昨年末より、上場株式等の配当所得に係る個人住民税の課税誤りを公表する自治体が続出していることを受け、総務省は2019年1月24日付で上場株式等の配当所得等に係る個人住民税に関する質疑応答を取りまとめ、全国の自治体に注意喚起を促した。

課税方式選択制度

2005年より、上場株式等の配当所得については、「申告不要」「申告分離課税」「総合課税」の3つの課税方式から任意に選択することができ、平成29年(2017年)度税制改正にてその手続きが明確化された。上場株式等の配当所得につき、所得税と住民税で異なる課税方式を選択することで、納税者がより有利となる場合がある。

ただし、上記の課税方式を選択できるのは住民税の納税通知書の送達時までに所得税の確定申告や住民税の申告を行う必要がある。

14年間の住民税課税ミスが発覚

年末にかけて、住民税の課税誤りが発覚したと公表する自治体が続々と現れている。

2005年より上場株式等の配当所得については所得税と異なる課税方式を選択できることとなって以来、長年誤った解釈により住民税の税額計算を行っていたことが判明した。

本来であれば、納税通知書の送達後に住民税や所得税の確定申告書が提出された場合は、その申告書内容にかかわらず、課税方式を選択できず、上場株式等に係る配当所得等を個人住民税に算入せず、住民税を算定することとなっている。

しかしながら、上記の自治体はその解釈を誤っており、送達後に確定申告書が提出された場合でも、その申告書の内容に従い税額を計算してしまっていた。このミスは平成17年(2005年)度から平成30年(2018年)度までの14年間続いていたようだ。

心当たりがある方は確認を

課税誤りの可能性がある対象者は、2005年から2018年の間で住民税の納税通知書の送達後に、上場株式等の配当所得に関する確定申告書を提出した方である。
過去に遡って住民税を決定しなおす場合、税額の増額は過去3年分、減額は過去5年分までとなっている。
この課税ミスにより税額が変わるだけでなく、住民税の所得等を基に計算されている国民健康保険料や介護保険料にも影響が出る恐れがある。

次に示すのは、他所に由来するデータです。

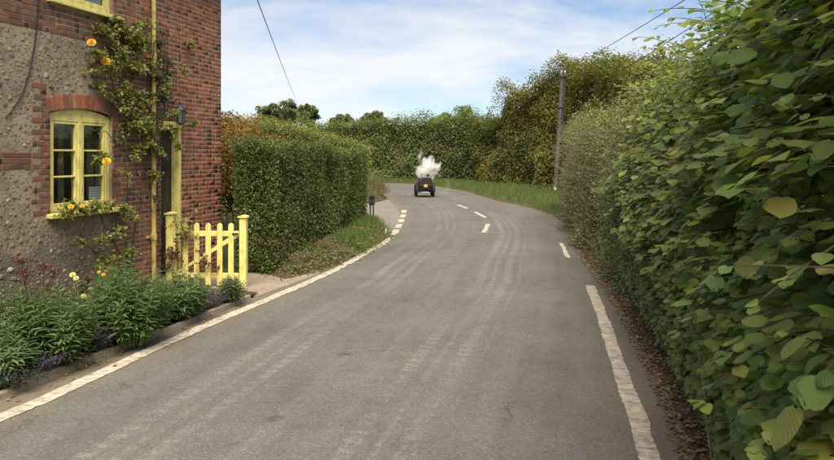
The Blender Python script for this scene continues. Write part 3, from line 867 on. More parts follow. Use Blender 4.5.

課税ミスの対象者には通知を出している自治体もあるようだが、心当たりのある方は一度、自治体へ問い合わせするのが良いだろう。

うまく利用すれば納税者にとって有利となる住民税の課税選択制度だが、この制度の利用を考えている方は、くれぐれも納税通知書送達後に申告書を提出することのないよう注意いただきたい。